PROBLEM REQUIREMENTS: Exactly as written, write out the lines below from the first to the one containing "mesh_obj('floor_rib', V, Fc, None, [mp], Rb, smooth=False)", inclusive. Pictures do not belong in the copy.
»»
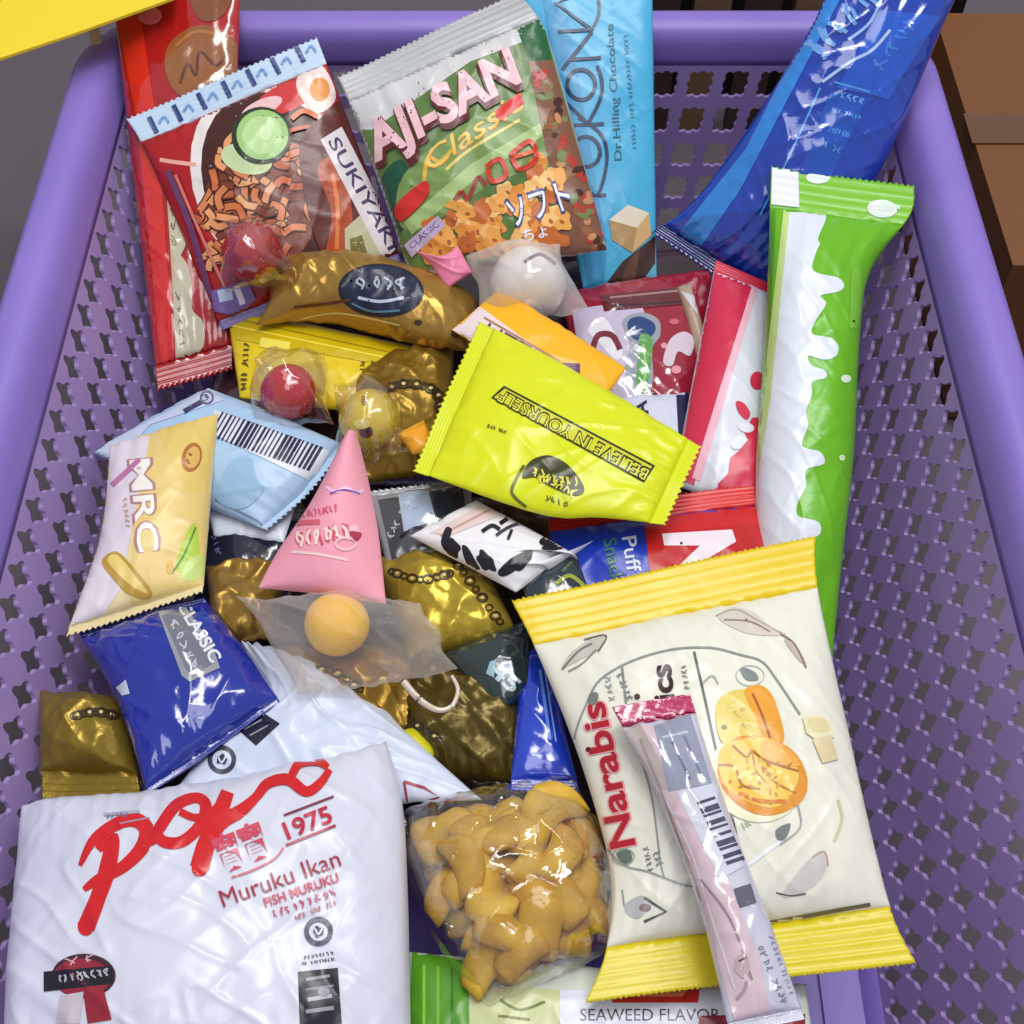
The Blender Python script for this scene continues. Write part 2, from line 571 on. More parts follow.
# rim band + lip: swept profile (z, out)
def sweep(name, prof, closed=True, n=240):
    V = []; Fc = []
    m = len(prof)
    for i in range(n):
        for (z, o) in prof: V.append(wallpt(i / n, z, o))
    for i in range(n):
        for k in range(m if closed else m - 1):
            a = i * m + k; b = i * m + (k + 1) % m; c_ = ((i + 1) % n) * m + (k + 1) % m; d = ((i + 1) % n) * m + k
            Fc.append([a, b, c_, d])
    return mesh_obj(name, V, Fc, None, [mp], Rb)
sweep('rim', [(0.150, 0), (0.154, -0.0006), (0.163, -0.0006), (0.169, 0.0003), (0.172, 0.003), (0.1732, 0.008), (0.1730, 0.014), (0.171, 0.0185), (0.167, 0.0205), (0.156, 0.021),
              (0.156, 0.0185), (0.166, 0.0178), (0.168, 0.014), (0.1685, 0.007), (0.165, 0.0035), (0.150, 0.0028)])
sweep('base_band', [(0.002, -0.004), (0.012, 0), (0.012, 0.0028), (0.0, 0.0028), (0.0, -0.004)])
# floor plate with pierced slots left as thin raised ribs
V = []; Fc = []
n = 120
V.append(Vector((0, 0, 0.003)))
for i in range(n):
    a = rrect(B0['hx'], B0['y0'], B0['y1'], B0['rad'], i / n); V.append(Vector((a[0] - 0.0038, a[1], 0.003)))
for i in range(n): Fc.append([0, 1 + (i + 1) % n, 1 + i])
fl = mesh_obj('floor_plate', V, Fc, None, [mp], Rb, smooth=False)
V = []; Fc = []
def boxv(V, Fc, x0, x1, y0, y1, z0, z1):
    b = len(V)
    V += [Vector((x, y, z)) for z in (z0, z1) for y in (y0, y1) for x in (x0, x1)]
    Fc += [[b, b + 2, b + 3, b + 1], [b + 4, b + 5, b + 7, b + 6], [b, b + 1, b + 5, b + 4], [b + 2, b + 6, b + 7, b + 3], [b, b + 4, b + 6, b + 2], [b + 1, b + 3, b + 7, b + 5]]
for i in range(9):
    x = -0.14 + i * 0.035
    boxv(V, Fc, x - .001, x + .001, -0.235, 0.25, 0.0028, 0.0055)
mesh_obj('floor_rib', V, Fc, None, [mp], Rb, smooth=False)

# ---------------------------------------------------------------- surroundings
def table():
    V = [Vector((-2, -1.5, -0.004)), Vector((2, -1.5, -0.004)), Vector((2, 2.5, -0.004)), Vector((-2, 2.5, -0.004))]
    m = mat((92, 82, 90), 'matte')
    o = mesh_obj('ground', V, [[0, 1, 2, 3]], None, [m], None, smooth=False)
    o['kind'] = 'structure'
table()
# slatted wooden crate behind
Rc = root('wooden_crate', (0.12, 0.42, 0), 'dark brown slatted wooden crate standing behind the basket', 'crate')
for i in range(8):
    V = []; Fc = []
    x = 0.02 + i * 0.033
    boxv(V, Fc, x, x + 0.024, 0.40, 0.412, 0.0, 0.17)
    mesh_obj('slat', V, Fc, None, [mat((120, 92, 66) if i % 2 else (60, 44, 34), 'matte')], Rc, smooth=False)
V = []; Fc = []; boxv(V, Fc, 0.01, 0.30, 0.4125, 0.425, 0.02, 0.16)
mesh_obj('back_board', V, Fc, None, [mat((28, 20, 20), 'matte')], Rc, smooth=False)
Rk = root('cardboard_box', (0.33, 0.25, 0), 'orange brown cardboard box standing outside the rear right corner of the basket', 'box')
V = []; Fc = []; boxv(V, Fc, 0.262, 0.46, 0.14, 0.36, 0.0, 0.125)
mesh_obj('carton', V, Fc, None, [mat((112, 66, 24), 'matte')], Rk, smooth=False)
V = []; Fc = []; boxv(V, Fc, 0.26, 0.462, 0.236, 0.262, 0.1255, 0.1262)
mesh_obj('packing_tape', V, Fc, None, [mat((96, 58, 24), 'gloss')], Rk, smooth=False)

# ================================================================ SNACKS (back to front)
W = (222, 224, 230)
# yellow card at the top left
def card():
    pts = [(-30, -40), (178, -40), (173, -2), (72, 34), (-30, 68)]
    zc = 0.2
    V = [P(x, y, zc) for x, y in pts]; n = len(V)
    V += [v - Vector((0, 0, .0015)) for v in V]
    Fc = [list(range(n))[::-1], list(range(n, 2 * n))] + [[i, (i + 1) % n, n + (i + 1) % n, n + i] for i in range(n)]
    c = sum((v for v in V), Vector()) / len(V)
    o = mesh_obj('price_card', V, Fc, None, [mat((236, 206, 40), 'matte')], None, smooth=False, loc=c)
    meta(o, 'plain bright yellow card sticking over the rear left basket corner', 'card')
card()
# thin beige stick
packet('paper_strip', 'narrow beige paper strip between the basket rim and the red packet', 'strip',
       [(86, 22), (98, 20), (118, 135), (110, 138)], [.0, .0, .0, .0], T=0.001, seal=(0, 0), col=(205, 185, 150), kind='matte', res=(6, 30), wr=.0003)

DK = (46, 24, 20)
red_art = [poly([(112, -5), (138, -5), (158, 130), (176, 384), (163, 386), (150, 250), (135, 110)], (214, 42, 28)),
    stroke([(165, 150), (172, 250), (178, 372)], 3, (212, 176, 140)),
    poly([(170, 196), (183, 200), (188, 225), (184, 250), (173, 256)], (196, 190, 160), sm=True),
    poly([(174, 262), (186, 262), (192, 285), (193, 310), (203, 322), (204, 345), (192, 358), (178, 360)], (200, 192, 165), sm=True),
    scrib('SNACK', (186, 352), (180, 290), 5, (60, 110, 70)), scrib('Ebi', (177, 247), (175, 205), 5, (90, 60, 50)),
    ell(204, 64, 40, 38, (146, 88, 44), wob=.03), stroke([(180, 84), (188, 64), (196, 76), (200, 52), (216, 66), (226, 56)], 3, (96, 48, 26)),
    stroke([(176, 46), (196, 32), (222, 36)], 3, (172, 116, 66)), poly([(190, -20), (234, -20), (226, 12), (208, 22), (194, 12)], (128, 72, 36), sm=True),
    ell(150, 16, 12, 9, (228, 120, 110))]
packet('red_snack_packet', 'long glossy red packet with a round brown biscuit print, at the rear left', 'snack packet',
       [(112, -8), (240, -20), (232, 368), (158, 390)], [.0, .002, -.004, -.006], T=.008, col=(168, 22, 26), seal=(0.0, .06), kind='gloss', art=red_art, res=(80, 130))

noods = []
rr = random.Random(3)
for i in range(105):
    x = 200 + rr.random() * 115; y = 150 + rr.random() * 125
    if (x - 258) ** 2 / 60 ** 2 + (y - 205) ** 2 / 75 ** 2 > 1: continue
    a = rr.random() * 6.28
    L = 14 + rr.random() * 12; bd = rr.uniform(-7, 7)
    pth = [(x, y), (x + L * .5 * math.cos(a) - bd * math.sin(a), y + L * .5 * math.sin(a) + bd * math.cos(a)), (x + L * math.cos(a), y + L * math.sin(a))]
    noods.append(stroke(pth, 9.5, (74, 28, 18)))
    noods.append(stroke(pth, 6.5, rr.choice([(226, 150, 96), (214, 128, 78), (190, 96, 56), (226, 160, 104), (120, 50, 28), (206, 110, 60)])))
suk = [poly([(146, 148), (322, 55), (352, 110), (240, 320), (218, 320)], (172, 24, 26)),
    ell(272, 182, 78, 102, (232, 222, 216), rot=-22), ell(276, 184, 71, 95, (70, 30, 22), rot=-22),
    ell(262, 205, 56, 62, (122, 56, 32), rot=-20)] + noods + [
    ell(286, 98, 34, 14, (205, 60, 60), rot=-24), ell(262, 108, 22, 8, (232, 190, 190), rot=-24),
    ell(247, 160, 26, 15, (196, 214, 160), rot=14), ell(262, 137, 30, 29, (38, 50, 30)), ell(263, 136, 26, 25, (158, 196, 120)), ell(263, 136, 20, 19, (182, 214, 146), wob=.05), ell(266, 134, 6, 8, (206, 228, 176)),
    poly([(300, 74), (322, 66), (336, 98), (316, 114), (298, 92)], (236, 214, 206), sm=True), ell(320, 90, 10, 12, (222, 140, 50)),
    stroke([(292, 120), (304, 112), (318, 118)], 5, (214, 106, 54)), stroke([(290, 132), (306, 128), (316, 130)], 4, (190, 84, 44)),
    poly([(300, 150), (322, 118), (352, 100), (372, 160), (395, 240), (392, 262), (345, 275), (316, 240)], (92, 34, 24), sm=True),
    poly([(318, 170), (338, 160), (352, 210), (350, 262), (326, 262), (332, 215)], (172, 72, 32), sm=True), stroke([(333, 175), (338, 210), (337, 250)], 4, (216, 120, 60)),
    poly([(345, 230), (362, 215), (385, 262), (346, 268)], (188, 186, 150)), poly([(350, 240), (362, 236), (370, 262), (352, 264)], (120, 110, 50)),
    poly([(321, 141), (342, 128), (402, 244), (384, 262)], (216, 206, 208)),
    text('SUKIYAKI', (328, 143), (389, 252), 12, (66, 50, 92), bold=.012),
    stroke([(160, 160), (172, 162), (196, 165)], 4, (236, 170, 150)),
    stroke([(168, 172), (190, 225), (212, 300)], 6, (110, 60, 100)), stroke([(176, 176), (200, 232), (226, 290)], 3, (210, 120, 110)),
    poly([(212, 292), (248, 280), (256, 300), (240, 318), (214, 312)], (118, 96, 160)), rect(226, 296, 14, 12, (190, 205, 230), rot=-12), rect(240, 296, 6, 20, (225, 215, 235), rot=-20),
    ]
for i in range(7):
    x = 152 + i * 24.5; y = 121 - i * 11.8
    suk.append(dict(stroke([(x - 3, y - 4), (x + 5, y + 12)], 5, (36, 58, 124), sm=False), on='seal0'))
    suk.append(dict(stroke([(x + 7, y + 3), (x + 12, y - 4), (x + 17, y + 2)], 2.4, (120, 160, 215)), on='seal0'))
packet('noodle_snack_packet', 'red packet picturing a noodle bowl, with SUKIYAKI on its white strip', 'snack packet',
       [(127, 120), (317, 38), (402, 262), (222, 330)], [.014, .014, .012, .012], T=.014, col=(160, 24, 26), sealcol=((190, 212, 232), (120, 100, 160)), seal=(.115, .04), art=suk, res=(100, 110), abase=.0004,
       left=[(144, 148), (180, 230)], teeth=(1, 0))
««
RESPONSE TO THE TASK:
The Blender Python script for this scene continues. Write part 2, from line 571 on. More parts follow.
# rim band + lip: swept profile (z, out)
def sweep(name, prof, closed=True, n=240):
    V = []; Fc = []
    m = len(prof)
    for i in range(n):
        for (z, o) in prof: V.append(wallpt(i / n, z, o))
    for i in range(n):
        for k in range(m if closed else m - 1):
            a = i * m + k; b = i * m + (k + 1) % m; c_ = ((i + 1) % n) * m + (k + 1) % m; d = ((i + 1) % n) * m + k
            Fc.append([a, b, c_, d])
    return mesh_obj(name, V, Fc, None, [mp], Rb)
sweep('rim', [(0.150, 0), (0.154, -0.0006), (0.163, -0.0006), (0.169, 0.0003), (0.172, 0.003), (0.1732, 0.008), (0.1730, 0.014), (0.171, 0.0185), (0.167, 0.0205), (0.156, 0.021),
              (0.156, 0.0185), (0.166, 0.0178), (0.168, 0.014), (0.1685, 0.007), (0.165, 0.0035), (0.150, 0.0028)])
sweep('base_band', [(0.002, -0.004), (0.012, 0), (0.012, 0.0028), (0.0, 0.0028), (0.0, -0.004)])
# floor plate with pierced slots left as thin raised ribs
V = []; Fc = []
n = 120
V.append(Vector((0, 0, 0.003)))
for i in range(n):
    a = rrect(B0['hx'], B0['y0'], B0['y1'], B0['rad'], i / n); V.append(Vector((a[0] - 0.0038, a[1], 0.003)))
for i in range(n): Fc.append([0, 1 + (i + 1) % n, 1 + i])
fl = mesh_obj('floor_plate', V, Fc, None, [mp], Rb, smooth=False)
V = []; Fc = []
def boxv(V, Fc, x0, x1, y0, y1, z0, z1):
    b = len(V)
    V += [Vector((x, y, z)) for z in (z0, z1) for y in (y0, y1) for x in (x0, x1)]
    Fc += [[b, b + 2, b + 3, b + 1], [b + 4, b + 5, b + 7, b + 6], [b, b + 1, b + 5, b + 4], [b + 2, b + 6, b + 7, b + 3], [b, b + 4, b + 6, b + 2], [b + 1, b + 3, b + 7, b + 5]]
for i in range(9):
    x = -0.14 + i * 0.035
    boxv(V, Fc, x - .001, x + .001, -0.235, 0.25, 0.0028, 0.0055)
mesh_obj('floor_rib', V, Fc, None, [mp], Rb, smooth=False)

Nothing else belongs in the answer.